# Available data
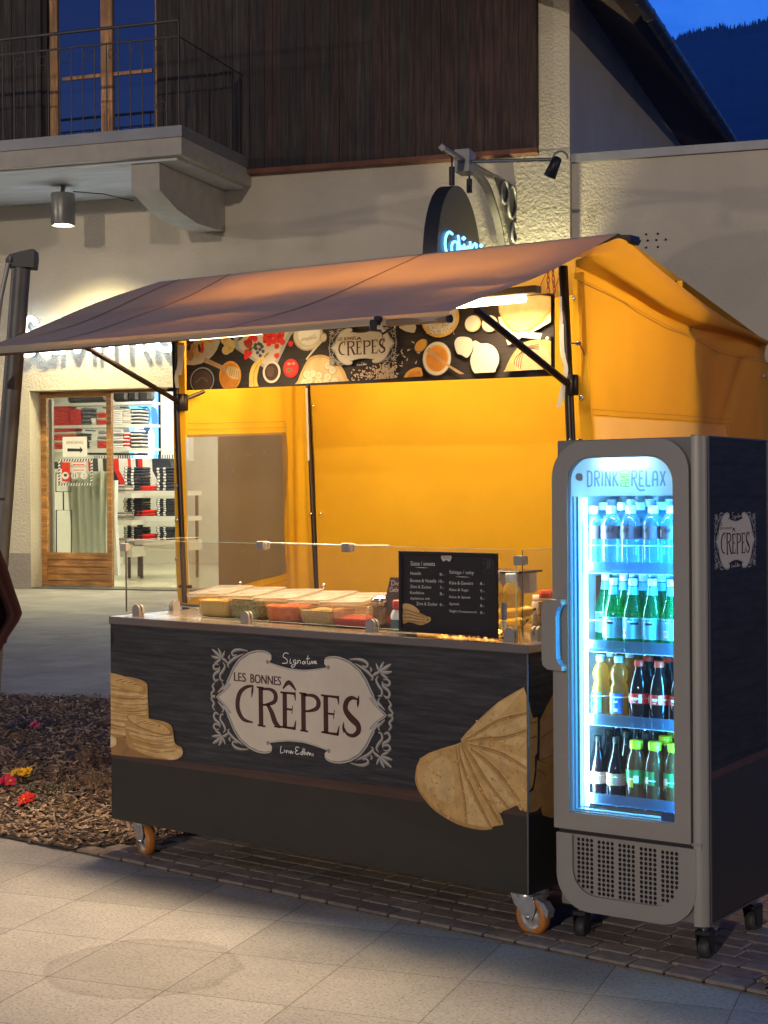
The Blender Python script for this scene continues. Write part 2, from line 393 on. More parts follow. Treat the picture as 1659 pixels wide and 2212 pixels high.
while y < 3.1:
    dy = .088; x = -.9-(.067 if j % 2 else 0)-random.uniform(0, .02)
    while x < 4.15:
        dx = random.uniform(.122, .142)
        if inside(x+dx/2, y+dy/2, PAVE) or (j == 0 and x > -.14):
            hx, hy = dx/2-.0032, dy/2-.0026; a = random.uniform(-.025, .025)
            T = Matrix.Translation((x+dx/2, y+dy/2, random.uniform(-.0015, .002))) @ Matrix.Rotation(a, 4, 'Z') @ Matrix.Rotation(random.uniform(-.02, .02), 4, 'X')
            pv.box((-hx, -hy, -.02), (hx, hy, .0125), random.randrange(4), T, .0045)
        x += dx
    y += dy; j += 1
pv.build('pavers', ['paver%d' % k for k in range(4)], kind='structure', local=True)
# planting bed with bark mulch
mat('bed_soil', (.045, .032, .024), .95, var=.4, vs=12, bump=.6, bs=25, bd=.02)
BED = [(-9, -.078), (-.17, -.078), (-.13, .03), (.0, .24), (.08, .5), (-.22, .92), (-.62, 1.6), (-.5, 3.3), (-1.3, 4.1), (-9, .68)]
MB().poly([(x, y, .008) for x, y in BED]).build('soil', 'bed_soil', kind='structure', local=True)
BED2 = [(2.80, -.045), (2.77, .03), (2.86, .16), (3.0, .3), (5, .5), (5, -.09), (2.83, -.09)]
MB().poly([(x, y, .017) for x, y in BED2]).build('soil', 'bed_soil', kind='structure', local=True)
for k, c in enumerate([(.31, .21, .14), (.17, .115, .08), (.44, .32, .22), (.09, .062, .046), (.25, .18, .125)]): mat('bark%d' % k, c, .9, var=.3, vs=40)
ch = MB()
def chip(x, y, z0=.012):
    L = random.uniform(.007, .022)*(1.9 if random.random() < .08 else 1); W = random.uniform(.003, .0085); a = random.uniform(0, 6.3); ti = random.gauss(0, .32); ro = random.gauss(0, .5)
    T = Matrix.Translation((x, y, z0+random.uniform(0, .02))) @ Matrix.Rotation(a, 4, 'Z') @ Matrix.Rotation(ti, 4, 'Y') @ Matrix.Rotation(ro, 4, 'X'); h = W*.3; k = random.uniform(.5, 1)
    vs = [T @ V(q) for q in ((-L, -W*k, 0), (L*.9, -W, 0), (L, W*k, 0), (-L*.9, W, 0), (-L*.7, 0, h), (L*.7, 0, h))]
    ch.add(vs, [(0, 1, 5, 4), (1, 2, 5), (2, 3, 4, 5), (3, 0, 4)], random.choices(range(5), (4, 4, 2, 3, 3))[0])
n = 0
while n < 26000:
    x = random.uniform(-5.2, .1); y = random.uniform(-.08, 4)
    if inside(x, y, BED) and random.random() < (1 if y < 1.2 and x > -2.2 else .40): chip(x, y); n += 1
n = 0
while n < 900:
    x = random.uniform(2.77, 3.4); y = random.uniform(-.09, .45)
    if inside(x, y, BED2): chip(x, y, .02); n += 1
ch.build('bark_mulch', ['bark%d' % k for k in range(5)], kind='stuff', local=True)

# ---------------------------------------------------------------- mountains across the valley
m_, t_, o_ = base('hazed_forest'); co_ = coords(t_, 'Object', (1, 1, 1))
c_ = ramp(t_, noise(t_, co_, .035, 8, .8), [(.36, (.035, .085, .14)), (.5, (.08, .17, .27)), (.64, (.14, .26, .38))])  # blue dusk haze is put into the forest colour
sn_ = ramp(t_, noise(t_, co_, .006, 9, .8), [(.70, (0, 0, 0)), (.725, (1, 1, 1))])
pbsdf(t_, o_, mixc(t_, c_, (.32, .42, .55), sn_), 1)
RID = [(900, 240), (1150, 190), (1300, 140), (1452, 92), (1475, 80), (1500, 72), (1530, 66), (1560, 62), (1585, 66), (1600, 60), (1630, 55), (1659, 47), (1800, 10), (2100, -40), (2600, -60)]
def ridge(u):
    x = 900+1700*u
    for (a, b), (c, d) in zip(RID, RID[1:]):
        if a <= x <= c: return x, b+(d-b)*(x-a)/(c-a)
    return x, RID[-1][1]
random.seed(3); jag = [random.uniform(0, 1) for _ in range(2001)]
def mtn(u, v):
    x, y = ridge(u); p = UD(x, y, 2600); q = UD(x, 1080, 1100); q.z = -30
    r = q.lerp(p, v); r.z = -30+(p.z+30)*(v**1.25); s = math.sin(u*47+v*5)*.5+math.sin(u*23-v*9)*.5
    r.z += 22*s*math.sin(v*math.pi)
    if v > .985: r.z += 11*jag[int(u*2000)]
    return r
MB().grid(mtn, 1400, 34, smooth=False).build('mountain', 'hazed_forest', kind='structure', local=True)
# ================================================================ BUILDING (its own frame: x along the facade, y into it, z up)
bld = thing('shop_building', 'rendered shop building with dark timber upper floor, balcony and gabled roof behind the stall', 'building', M=BM)
def B(): return MB(BM)
b = B()
DV = .30                                            # door plane set back in the wall
OX0, OX1, OZ = -.19, 3.1, 2.90
b.box((-9, 0, .0), (OX0, .45, 6.0)); b.box((OX1, 0, 0), (7.85, .45, 6.0)); b.box((OX0, 0, OZ), (OX1, .45, 6.0))
b.box((7.40, .001, 6.0), (7.85, .45, 11)); b.box((-9, .05, 6.0), (7.40, .45, 11))
b.box((7.40, .45, 5.0), (7.85, 14, 9.0))           # the side wall running back under the eave
b.build('wall', 'stucco', bld)
B().box((6.55, -.004, 2.9), (7.852, .0, 5.84)).build('rough_render_panel', 'stucco_rough', bld)
B().box((-9, -.012, 0), (OX0, -.0, .52)).box((OX1, -.012, 0), (7.85, 0, .52)).build('plinth', 'plinth_render', bld)
# low annexe with a parapet, right of the tall block
b = B(); b.box((7.852, .12, 0), (17, .5, 5.68)); b.build('annexe_wall', 'stucco', bld)
B().box((7.852, .06, 5.68), (17, .62, 5.79)).build('parapet_cap', 'zinc', bld)
for x, z in ((10.0-1.05, 4.62), (8.62, 4.62), (8.70, 4.70), (8.70, 4.53), (8.85, 4.70), (8.85, 4.53), (8.72, 4.62), (8.83, 4.62)): B().lathe([(0, -.002), (.016, 0), (.013, .012), (0, .014)], 8, T=Matrix.Translation((x+.12, .115, z)) @ Matrix.Rotation(R(90), 4, 'X')).build('drilled_anchor_hole', 'dark_metal', bld)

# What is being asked
Repeat the listing in full and exactly. Do not include any images.

# Response to this task
The Blender Python script for this scene continues. Write part 2, from line 393 on. More parts follow. Treat the picture as 1659 pixels wide and 2212 pixels high.
while y < 3.1:
    dy = .088; x = -.9-(.067 if j % 2 else 0)-random.uniform(0, .02)
    while x < 4.15:
        dx = random.uniform(.122, .142)
        if inside(x+dx/2, y+dy/2, PAVE) or (j == 0 and x > -.14):
            hx, hy = dx/2-.0032, dy/2-.0026; a = random.uniform(-.025, .025)
            T = Matrix.Translation((x+dx/2, y+dy/2, random.uniform(-.0015, .002))) @ Matrix.Rotation(a, 4, 'Z') @ Matrix.Rotation(random.uniform(-.02, .02), 4, 'X')
            pv.box((-hx, -hy, -.02), (hx, hy, .0125), random.randrange(4), T, .0045)
        x += dx
    y += dy; j += 1
pv.build('pavers', ['paver%d' % k for k in range(4)], kind='structure', local=True)
# planting bed with bark mulch
mat('bed_soil', (.045, .032, .024), .95, var=.4, vs=12, bump=.6, bs=25, bd=.02)
BED = [(-9, -.078), (-.17, -.078), (-.13, .03), (.0, .24), (.08, .5), (-.22, .92), (-.62, 1.6), (-.5, 3.3), (-1.3, 4.1), (-9, .68)]
MB().poly([(x, y, .008) for x, y in BED]).build('soil', 'bed_soil', kind='structure', local=True)
BED2 = [(2.80, -.045), (2.77, .03), (2.86, .16), (3.0, .3), (5, .5), (5, -.09), (2.83, -.09)]
MB().poly([(x, y, .017) for x, y in BED2]).build('soil', 'bed_soil', kind='structure', local=True)
for k, c in enumerate([(.31, .21, .14), (.17, .115, .08), (.44, .32, .22), (.09, .062, .046), (.25, .18, .125)]): mat('bark%d' % k, c, .9, var=.3, vs=40)
ch = MB()
def chip(x, y, z0=.012):
    L = random.uniform(.007, .022)*(1.9 if random.random() < .08 else 1); W = random.uniform(.003, .0085); a = random.uniform(0, 6.3); ti = random.gauss(0, .32); ro = random.gauss(0, .5)
    T = Matrix.Translation((x, y, z0+random.uniform(0, .02))) @ Matrix.Rotation(a, 4, 'Z') @ Matrix.Rotation(ti, 4, 'Y') @ Matrix.Rotation(ro, 4, 'X'); h = W*.3; k = random.uniform(.5, 1)
    vs = [T @ V(q) for q in ((-L, -W*k, 0), (L*.9, -W, 0), (L, W*k, 0), (-L*.9, W, 0), (-L*.7, 0, h), (L*.7, 0, h))]
    ch.add(vs, [(0, 1, 5, 4), (1, 2, 5), (2, 3, 4, 5), (3, 0, 4)], random.choices(range(5), (4, 4, 2, 3, 3))[0])
n = 0
while n < 26000:
    x = random.uniform(-5.2, .1); y = random.uniform(-.08, 4)
    if inside(x, y, BED) and random.random() < (1 if y < 1.2 and x > -2.2 else .40): chip(x, y); n += 1
n = 0
while n < 900:
    x = random.uniform(2.77, 3.4); y = random.uniform(-.09, .45)
    if inside(x, y, BED2): chip(x, y, .02); n += 1
ch.build('bark_mulch', ['bark%d' % k for k in range(5)], kind='stuff', local=True)

# ---------------------------------------------------------------- mountains across the valley
m_, t_, o_ = base('hazed_forest'); co_ = coords(t_, 'Object', (1, 1, 1))
c_ = ramp(t_, noise(t_, co_, .035, 8, .8), [(.36, (.035, .085, .14)), (.5, (.08, .17, .27)), (.64, (.14, .26, .38))])  # blue dusk haze is put into the forest colour
sn_ = ramp(t_, noise(t_, co_, .006, 9, .8), [(.70, (0, 0, 0)), (.725, (1, 1, 1))])
pbsdf(t_, o_, mixc(t_, c_, (.32, .42, .55), sn_), 1)
RID = [(900, 240), (1150, 190), (1300, 140), (1452, 92), (1475, 80), (1500, 72), (1530, 66), (1560, 62), (1585, 66), (1600, 60), (1630, 55), (1659, 47), (1800, 10), (2100, -40), (2600, -60)]
def ridge(u):
    x = 900+1700*u
    for (a, b), (c, d) in zip(RID, RID[1:]):
        if a <= x <= c: return x, b+(d-b)*(x-a)/(c-a)
    return x, RID[-1][1]
random.seed(3); jag = [random.uniform(0, 1) for _ in range(2001)]
def mtn(u, v):
    x, y = ridge(u); p = UD(x, y, 2600); q = UD(x, 1080, 1100); q.z = -30
    r = q.lerp(p, v); r.z = -30+(p.z+30)*(v**1.25); s = math.sin(u*47+v*5)*.5+math.sin(u*23-v*9)*.5
    r.z += 22*s*math.sin(v*math.pi)
    if v > .985: r.z += 11*jag[int(u*2000)]
    return r
MB().grid(mtn, 1400, 34, smooth=False).build('mountain', 'hazed_forest', kind='structure', local=True)
# ================================================================ BUILDING (its own frame: x along the facade, y into it, z up)
bld = thing('shop_building', 'rendered shop building with dark timber upper floor, balcony and gabled roof behind the stall', 'building', M=BM)
def B(): return MB(BM)
b = B()
DV = .30                                            # door plane set back in the wall
OX0, OX1, OZ = -.19, 3.1, 2.90
b.box((-9, 0, .0), (OX0, .45, 6.0)); b.box((OX1, 0, 0), (7.85, .45, 6.0)); b.box((OX0, 0, OZ), (OX1, .45, 6.0))
b.box((7.40, .001, 6.0), (7.85, .45, 11)); b.box((-9, .05, 6.0), (7.40, .45, 11))
b.box((7.40, .45, 5.0), (7.85, 14, 9.0))           # the side wall running back under the eave
b.build('wall', 'stucco', bld)
B().box((6.55, -.004, 2.9), (7.852, .0, 5.84)).build('rough_render_panel', 'stucco_rough', bld)
B().box((-9, -.012, 0), (OX0, -.0, .52)).box((OX1, -.012, 0), (7.85, 0, .52)).build('plinth', 'plinth_render', bld)
# low annexe with a parapet, right of the tall block
b = B(); b.box((7.852, .12, 0), (17, .5, 5.68)); b.build('annexe_wall', 'stucco', bld)
B().box((7.852, .06, 5.68), (17, .62, 5.79)).build('parapet_cap', 'zinc', bld)
for x, z in ((10.0-1.05, 4.62), (8.62, 4.62), (8.70, 4.70), (8.70, 4.53), (8.85, 4.70), (8.85, 4.53), (8.72, 4.62), (8.83, 4.62)): B().lathe([(0, -.002), (.016, 0), (.013, .012), (0, .014)], 8, T=Matrix.Translation((x+.12, .115, z)) @ Matrix.Rotation(R(90), 4, 'X')).build('drilled_anchor_hole', 'dark_metal', bld)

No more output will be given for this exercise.